Task instructions:
Copy out all of the material, matching it word for word.

---------- Dataset extract

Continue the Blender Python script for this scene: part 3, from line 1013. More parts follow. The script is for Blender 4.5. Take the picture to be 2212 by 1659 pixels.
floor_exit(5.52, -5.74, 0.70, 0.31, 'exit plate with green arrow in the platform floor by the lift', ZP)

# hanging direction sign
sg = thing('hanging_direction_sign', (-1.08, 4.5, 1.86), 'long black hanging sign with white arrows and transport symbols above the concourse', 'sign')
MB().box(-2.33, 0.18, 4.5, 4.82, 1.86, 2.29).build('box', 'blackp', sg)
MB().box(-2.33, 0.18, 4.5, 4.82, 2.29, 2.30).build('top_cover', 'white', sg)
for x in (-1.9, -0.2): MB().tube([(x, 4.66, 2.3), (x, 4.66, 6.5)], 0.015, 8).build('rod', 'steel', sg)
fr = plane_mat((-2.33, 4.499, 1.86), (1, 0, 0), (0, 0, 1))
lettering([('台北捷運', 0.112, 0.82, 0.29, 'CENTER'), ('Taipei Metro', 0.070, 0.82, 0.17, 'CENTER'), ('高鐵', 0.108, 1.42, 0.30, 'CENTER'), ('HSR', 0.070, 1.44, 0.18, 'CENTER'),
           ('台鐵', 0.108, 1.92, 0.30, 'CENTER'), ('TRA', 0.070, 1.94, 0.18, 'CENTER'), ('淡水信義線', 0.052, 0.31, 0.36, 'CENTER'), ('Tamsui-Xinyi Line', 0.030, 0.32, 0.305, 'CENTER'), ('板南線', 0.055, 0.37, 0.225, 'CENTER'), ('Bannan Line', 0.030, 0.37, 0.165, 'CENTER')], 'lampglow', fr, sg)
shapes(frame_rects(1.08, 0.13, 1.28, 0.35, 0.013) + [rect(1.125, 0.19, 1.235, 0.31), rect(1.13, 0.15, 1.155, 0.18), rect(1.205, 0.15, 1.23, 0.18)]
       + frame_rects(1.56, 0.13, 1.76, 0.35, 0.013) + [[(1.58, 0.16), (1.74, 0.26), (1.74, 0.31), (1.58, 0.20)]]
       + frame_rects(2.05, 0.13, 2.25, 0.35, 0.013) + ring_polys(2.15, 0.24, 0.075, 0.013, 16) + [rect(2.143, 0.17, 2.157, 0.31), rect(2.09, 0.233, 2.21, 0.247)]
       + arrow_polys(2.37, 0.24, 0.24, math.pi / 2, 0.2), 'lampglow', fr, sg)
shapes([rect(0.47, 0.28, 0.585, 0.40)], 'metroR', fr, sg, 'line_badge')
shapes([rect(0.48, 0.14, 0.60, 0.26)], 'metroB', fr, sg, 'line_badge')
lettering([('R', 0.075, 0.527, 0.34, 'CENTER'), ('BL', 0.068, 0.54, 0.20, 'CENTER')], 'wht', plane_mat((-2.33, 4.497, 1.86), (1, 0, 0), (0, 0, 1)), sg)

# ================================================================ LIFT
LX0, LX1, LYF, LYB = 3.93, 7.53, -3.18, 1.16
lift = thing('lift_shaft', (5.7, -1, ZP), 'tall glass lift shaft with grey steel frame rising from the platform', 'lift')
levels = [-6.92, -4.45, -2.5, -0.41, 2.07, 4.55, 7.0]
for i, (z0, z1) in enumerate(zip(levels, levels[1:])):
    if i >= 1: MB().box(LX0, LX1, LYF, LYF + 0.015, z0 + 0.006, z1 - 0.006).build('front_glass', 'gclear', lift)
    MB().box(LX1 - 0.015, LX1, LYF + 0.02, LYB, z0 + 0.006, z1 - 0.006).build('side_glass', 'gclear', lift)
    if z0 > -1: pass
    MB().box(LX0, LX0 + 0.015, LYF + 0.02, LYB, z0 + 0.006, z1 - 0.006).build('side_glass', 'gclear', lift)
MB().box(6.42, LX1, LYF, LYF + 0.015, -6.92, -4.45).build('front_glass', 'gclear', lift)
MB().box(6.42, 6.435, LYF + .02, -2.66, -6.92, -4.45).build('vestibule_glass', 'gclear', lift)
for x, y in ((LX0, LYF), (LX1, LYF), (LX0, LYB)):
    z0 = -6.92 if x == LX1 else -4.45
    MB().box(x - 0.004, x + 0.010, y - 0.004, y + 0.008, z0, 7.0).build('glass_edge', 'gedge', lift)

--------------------

Task result:
Continue the Blender Python script for this scene: part 3, from line 1013. More parts follow. The script is for Blender 4.5. Take the picture to be 2212 by 1659 pixels.
floor_exit(5.52, -5.74, 0.70, 0.31, 'exit plate with green arrow in the platform floor by the lift', ZP)

# hanging direction sign
sg = thing('hanging_direction_sign', (-1.08, 4.5, 1.86), 'long black hanging sign with white arrows and transport symbols above the concourse', 'sign')
MB().box(-2.33, 0.18, 4.5, 4.82, 1.86, 2.29).build('box', 'blackp', sg)
MB().box(-2.33, 0.18, 4.5, 4.82, 2.29, 2.30).build('top_cover', 'white', sg)
for x in (-1.9, -0.2): MB().tube([(x, 4.66, 2.3), (x, 4.66, 6.5)], 0.015, 8).build('rod', 'steel', sg)
fr = plane_mat((-2.33, 4.499, 1.86), (1, 0, 0), (0, 0, 1))
lettering([('台北捷運', 0.112, 0.82, 0.29, 'CENTER'), ('Taipei Metro', 0.070, 0.82, 0.17, 'CENTER'), ('高鐵', 0.108, 1.42, 0.30, 'CENTER'), ('HSR', 0.070, 1.44, 0.18, 'CENTER'),
           ('台鐵', 0.108, 1.92, 0.30, 'CENTER'), ('TRA', 0.070, 1.94, 0.18, 'CENTER'), ('淡水信義線', 0.052, 0.31, 0.36, 'CENTER'), ('Tamsui-Xinyi Line', 0.030, 0.32, 0.305, 'CENTER'), ('板南線', 0.055, 0.37, 0.225, 'CENTER'), ('Bannan Line', 0.030, 0.37, 0.165, 'CENTER')], 'lampglow', fr, sg)
shapes(frame_rects(1.08, 0.13, 1.28, 0.35, 0.013) + [rect(1.125, 0.19, 1.235, 0.31), rect(1.13, 0.15, 1.155, 0.18), rect(1.205, 0.15, 1.23, 0.18)]
       + frame_rects(1.56, 0.13, 1.76, 0.35, 0.013) + [[(1.58, 0.16), (1.74, 0.26), (1.74, 0.31), (1.58, 0.20)]]
       + frame_rects(2.05, 0.13, 2.25, 0.35, 0.013) + ring_polys(2.15, 0.24, 0.075, 0.013, 16) + [rect(2.143, 0.17, 2.157, 0.31), rect(2.09, 0.233, 2.21, 0.247)]
       + arrow_polys(2.37, 0.24, 0.24, math.pi / 2, 0.2), 'lampglow', fr, sg)
shapes([rect(0.47, 0.28, 0.585, 0.40)], 'metroR', fr, sg, 'line_badge')
shapes([rect(0.48, 0.14, 0.60, 0.26)], 'metroB', fr, sg, 'line_badge')
lettering([('R', 0.075, 0.527, 0.34, 'CENTER'), ('BL', 0.068, 0.54, 0.20, 'CENTER')], 'wht', plane_mat((-2.33, 4.497, 1.86), (1, 0, 0), (0, 0, 1)), sg)

# ================================================================ LIFT
LX0, LX1, LYF, LYB = 3.93, 7.53, -3.18, 1.16
lift = thing('lift_shaft', (5.7, -1, ZP), 'tall glass lift shaft with grey steel frame rising from the platform', 'lift')
levels = [-6.92, -4.45, -2.5, -0.41, 2.07, 4.55, 7.0]
for i, (z0, z1) in enumerate(zip(levels, levels[1:])):
    if i >= 1: MB().box(LX0, LX1, LYF, LYF + 0.015, z0 + 0.006, z1 - 0.006).build('front_glass', 'gclear', lift)
    MB().box(LX1 - 0.015, LX1, LYF + 0.02, LYB, z0 + 0.006, z1 - 0.006).build('side_glass', 'gclear', lift)
    if z0 > -1: pass
    MB().box(LX0, LX0 + 0.015, LYF + 0.02, LYB, z0 + 0.006, z1 - 0.006).build('side_glass', 'gclear', lift)
MB().box(6.42, LX1, LYF, LYF + 0.015, -6.92, -4.45).build('front_glass', 'gclear', lift)
MB().box(6.42, 6.435, LYF + .02, -2.66, -6.92, -4.45).build('vestibule_glass', 'gclear', lift)
for x, y in ((LX0, LYF), (LX1, LYF), (LX0, LYB)):
    z0 = -6.92 if x == LX1 else -4.45
    MB().box(x - 0.004, x + 0.010, y - 0.004, y + 0.008, z0, 7.0).build('glass_edge', 'gedge', lift)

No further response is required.